This homily was delivered on 06 February 2014 on the Feast of Paul Miki and his companion martyrs of Japan.
One religious shrine that has left a deep impression on me is the Martyrs’ Shrine in Nagasaki, Japan. The first thing you’ll see when you get there is a row of 26 figures: the martyrs of Japan, each one hand clasped in prayer, with a distinctive facial expression. Some are Japanese; others foreigners. Some are priests and religious; others lay people. Among them is a Japanese youth, the Jesuit novice Paul Miki, who was well-known for his preaching.
Eye witness accounts tell us that he was crucified along with his companions, and in his last moments, he preached to the crowd (certainly the last thing I would do if I were crucified!). Paul Miki took the occasion to address the crowds, preaching about forgiveness but also about hope.
“Like my Master,” Paul told the onlookers, “I shall die upon the cross. Like him, a lance will pierce my heart so that my blood and my love can flow out upon the land and sanctify it to his name.”
In the museum attached to the shrine hangs a bigger-than-life crucifix of the young martyr looking down upon the pilgrims and tourists. But among those in exhibit are also some interesting artifacts called fumi-e.
The fumi-e is a piece of stones or wood out of which is carved religious images such as the Christ crucified or Mother and Child. The images have faded and can hardly be discerned, defaced not by age, but by footprints–namely, the footprints of apostates who were made to trample upon them to demonstrate their denunciation of Christianity. The fumi-e were used by the Japanese rulers in the 17th Century to ferret out hidden Christians. On New Year’s day, villagers would be gathered and instructed to trample on these religious images. Christians who took their faith seriously would refuse to do so and in the process identified. They were arrested, tortured, and if they refused to apostatize, executed.

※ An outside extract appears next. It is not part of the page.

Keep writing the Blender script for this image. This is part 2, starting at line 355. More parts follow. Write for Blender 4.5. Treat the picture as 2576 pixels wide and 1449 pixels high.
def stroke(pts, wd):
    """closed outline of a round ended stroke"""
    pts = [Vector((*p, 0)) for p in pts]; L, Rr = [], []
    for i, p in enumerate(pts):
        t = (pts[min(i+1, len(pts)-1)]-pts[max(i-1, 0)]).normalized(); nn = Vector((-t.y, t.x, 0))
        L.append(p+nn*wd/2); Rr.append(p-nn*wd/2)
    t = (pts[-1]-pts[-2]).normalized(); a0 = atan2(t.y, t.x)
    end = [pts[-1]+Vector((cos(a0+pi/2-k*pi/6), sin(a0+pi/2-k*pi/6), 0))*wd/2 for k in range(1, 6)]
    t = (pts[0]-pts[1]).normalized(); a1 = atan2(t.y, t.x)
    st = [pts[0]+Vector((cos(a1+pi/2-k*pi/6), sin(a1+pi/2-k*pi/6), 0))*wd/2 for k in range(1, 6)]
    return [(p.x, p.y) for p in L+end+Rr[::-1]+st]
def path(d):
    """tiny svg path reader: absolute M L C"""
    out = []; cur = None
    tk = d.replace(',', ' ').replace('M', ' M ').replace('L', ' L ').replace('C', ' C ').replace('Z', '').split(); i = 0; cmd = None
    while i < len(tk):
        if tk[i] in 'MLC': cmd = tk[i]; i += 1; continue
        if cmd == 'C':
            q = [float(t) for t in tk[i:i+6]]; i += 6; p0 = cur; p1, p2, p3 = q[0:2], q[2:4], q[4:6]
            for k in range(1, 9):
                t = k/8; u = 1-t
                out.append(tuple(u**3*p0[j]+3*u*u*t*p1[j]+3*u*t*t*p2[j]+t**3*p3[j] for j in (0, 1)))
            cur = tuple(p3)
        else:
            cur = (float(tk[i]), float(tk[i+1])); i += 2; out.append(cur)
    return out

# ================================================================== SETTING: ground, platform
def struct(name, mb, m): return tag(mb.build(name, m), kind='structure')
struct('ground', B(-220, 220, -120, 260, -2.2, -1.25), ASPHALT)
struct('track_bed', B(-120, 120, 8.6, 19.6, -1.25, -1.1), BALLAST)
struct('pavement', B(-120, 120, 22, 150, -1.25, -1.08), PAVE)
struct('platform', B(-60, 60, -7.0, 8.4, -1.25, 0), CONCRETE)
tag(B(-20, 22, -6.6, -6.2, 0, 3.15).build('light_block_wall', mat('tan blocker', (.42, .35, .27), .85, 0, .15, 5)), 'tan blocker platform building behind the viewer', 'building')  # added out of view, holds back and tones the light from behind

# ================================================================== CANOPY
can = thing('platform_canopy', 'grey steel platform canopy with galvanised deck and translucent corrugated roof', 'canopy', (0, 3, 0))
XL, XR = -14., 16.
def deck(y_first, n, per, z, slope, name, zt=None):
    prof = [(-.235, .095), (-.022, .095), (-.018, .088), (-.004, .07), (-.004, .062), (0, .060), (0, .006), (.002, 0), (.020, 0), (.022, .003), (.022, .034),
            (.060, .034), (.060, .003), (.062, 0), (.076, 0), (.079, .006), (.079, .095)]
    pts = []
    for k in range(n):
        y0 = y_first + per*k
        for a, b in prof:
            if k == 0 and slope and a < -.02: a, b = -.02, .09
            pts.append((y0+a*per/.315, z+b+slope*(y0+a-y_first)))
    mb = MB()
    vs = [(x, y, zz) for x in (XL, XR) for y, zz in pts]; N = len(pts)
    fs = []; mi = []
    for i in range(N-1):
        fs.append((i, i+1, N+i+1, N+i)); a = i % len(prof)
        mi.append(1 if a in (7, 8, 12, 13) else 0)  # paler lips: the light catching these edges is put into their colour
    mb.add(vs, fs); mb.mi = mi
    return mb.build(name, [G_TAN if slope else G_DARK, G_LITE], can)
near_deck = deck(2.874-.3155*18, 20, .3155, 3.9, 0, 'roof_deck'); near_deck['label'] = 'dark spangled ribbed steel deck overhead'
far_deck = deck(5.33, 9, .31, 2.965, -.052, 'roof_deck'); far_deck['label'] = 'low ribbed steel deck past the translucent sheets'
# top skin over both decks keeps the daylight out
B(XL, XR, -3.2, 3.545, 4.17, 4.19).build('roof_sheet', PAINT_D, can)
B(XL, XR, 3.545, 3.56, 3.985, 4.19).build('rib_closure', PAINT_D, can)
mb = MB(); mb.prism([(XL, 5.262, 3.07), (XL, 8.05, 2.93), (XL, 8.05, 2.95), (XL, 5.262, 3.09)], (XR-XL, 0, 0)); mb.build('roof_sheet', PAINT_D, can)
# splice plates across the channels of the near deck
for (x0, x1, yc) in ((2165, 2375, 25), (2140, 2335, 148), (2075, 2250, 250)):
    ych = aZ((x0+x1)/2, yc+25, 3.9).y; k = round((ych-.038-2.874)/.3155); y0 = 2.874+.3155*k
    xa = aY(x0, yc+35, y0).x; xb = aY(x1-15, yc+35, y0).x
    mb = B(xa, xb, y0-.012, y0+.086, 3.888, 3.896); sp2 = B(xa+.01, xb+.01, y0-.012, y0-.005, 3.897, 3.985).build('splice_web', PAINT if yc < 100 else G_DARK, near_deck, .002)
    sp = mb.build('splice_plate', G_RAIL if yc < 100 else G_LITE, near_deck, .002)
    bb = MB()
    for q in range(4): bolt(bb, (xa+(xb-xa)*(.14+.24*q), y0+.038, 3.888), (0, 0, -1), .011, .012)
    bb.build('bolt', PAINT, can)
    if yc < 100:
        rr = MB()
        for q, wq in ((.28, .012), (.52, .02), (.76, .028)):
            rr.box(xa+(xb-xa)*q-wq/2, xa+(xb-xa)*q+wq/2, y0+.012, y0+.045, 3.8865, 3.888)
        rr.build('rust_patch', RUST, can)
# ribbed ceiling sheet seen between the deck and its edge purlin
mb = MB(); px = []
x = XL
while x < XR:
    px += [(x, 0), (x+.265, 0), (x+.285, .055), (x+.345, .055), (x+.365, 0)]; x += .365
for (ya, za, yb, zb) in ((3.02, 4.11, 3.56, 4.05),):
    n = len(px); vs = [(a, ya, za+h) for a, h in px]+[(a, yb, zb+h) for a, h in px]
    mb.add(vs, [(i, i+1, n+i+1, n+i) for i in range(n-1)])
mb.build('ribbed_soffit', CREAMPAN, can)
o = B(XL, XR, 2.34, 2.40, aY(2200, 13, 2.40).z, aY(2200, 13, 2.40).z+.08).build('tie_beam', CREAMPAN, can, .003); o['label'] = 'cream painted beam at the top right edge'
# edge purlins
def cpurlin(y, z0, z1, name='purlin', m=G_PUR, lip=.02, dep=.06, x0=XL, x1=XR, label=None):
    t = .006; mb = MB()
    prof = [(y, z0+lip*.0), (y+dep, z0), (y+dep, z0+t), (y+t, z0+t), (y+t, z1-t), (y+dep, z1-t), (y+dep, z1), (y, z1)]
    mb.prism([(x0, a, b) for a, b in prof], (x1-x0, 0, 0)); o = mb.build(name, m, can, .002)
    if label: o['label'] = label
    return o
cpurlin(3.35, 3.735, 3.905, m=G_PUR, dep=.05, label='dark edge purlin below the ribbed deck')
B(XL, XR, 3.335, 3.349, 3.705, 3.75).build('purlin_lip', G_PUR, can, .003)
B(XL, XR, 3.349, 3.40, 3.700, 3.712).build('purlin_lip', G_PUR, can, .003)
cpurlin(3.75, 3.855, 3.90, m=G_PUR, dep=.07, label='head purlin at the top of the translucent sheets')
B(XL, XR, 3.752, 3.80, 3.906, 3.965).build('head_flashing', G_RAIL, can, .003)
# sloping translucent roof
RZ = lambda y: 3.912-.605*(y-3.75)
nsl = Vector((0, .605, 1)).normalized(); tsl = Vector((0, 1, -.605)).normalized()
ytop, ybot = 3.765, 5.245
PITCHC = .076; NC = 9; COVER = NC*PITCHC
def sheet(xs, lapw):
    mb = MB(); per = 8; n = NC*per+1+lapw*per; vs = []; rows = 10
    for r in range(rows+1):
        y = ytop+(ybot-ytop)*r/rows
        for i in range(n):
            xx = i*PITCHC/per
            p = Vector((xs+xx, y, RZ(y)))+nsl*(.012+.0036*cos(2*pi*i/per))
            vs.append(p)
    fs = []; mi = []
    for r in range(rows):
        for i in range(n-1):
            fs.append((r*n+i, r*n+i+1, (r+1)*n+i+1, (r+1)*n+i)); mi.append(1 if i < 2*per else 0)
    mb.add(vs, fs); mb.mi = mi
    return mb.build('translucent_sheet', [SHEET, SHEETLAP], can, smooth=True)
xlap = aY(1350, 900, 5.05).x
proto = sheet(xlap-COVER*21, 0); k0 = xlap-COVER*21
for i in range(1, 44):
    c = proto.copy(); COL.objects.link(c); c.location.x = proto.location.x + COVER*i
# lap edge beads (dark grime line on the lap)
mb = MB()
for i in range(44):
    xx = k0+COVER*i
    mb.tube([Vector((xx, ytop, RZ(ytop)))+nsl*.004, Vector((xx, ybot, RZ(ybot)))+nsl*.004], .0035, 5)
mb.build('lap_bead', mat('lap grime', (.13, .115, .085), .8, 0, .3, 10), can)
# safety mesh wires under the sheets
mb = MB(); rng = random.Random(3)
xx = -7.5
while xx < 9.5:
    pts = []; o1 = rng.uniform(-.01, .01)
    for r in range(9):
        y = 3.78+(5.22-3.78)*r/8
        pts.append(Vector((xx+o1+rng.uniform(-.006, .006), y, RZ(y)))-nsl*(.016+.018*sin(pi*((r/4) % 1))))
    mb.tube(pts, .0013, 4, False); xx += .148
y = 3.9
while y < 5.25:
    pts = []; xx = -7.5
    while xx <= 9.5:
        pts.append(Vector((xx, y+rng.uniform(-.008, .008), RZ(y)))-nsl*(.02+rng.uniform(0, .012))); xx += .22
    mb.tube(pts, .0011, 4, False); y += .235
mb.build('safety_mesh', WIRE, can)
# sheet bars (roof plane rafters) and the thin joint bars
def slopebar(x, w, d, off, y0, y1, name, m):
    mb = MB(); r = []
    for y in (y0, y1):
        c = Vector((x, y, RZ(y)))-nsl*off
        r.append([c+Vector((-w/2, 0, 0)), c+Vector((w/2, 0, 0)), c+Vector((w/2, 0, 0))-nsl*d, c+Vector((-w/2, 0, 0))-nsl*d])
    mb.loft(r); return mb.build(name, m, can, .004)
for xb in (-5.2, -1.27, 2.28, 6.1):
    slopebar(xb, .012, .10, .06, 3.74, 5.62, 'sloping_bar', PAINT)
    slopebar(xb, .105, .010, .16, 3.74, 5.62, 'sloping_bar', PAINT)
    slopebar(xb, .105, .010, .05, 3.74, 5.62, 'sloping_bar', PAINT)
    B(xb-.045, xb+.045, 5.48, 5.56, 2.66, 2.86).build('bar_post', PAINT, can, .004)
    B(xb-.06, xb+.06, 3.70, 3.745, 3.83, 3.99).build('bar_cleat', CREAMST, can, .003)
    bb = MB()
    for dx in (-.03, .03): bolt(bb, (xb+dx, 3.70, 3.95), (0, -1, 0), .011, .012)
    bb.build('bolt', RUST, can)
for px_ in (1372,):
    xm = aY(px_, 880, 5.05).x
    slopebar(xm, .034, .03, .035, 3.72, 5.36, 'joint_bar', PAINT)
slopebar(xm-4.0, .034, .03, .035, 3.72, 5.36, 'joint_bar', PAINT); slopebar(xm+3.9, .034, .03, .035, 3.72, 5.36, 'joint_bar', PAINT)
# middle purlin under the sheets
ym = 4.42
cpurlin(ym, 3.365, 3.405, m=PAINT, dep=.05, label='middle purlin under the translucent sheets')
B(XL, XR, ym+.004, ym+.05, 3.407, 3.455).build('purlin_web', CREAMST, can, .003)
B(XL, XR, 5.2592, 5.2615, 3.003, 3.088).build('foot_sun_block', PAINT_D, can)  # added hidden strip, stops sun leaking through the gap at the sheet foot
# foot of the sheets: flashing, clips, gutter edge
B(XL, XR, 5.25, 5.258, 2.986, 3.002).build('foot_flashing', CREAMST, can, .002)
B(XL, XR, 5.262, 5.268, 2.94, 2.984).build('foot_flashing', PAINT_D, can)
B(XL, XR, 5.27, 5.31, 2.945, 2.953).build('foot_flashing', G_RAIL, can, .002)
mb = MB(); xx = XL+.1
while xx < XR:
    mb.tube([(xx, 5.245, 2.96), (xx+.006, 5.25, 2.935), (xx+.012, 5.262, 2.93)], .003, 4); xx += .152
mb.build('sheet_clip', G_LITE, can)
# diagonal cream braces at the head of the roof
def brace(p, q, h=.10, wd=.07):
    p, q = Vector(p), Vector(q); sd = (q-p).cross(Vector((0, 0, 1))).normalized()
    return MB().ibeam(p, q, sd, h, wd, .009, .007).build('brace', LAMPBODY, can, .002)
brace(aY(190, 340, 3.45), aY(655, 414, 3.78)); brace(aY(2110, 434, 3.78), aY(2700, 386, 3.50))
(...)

I was reminded of Shusako Endo’s novel, Silence, a novel based on the true story of Jesuit missionaries in Japan just less than fifty years after Miki’s martyrdom. Soon to be made into a film by Martin Scorsese, it’s the story of a young Jesuit, Sebastian Rodriguez, who travels to Japan in search of his mentor, Christovao Ferreira. Fr. Ferreira is the superior of the Jesuit missions in Japna, rumored to have apostatized. The two meet when Rodriguez is arrested, and the rumors are confirmed: Ferreira has apostatized after five hours of torture. In a painful twist, Rodrigues’ mentor is now his tormentor, skeptical and hardened, who now tries everything to persuade the younger Jesuit to be “practical” and trample on the fumi-e.
In the tragic figure of Christovao Ferreira, we have the perfect foil to Paul Miki, a novice who embraced his martyrdom; on the other, we have Ferreira, the superior of the Japanese missions, who yielded and fell short of expectations.
This juxtaposition of stories questions me: What would I do if I were in their place? Would I have the grace, the faith and courage, to offer my life for Christ as the young novice Miki did so eloquently, both in words and in action? Or would I decide to be more practical like the Jesuit Superior, Fr. Ferreira, broken or hardened by suffering–not only his own, but also the suffering of others? Would I trample on the fumi-e?
It has been years since my novitiate. I still recall my zeal and holy foolishness those many years ago. Where have they gone? Maybe this feast of St. Paul Miki and his companion martyrs is a good occasion for me to beg for the grace of naivete and holy foolishness of novices and martyrs.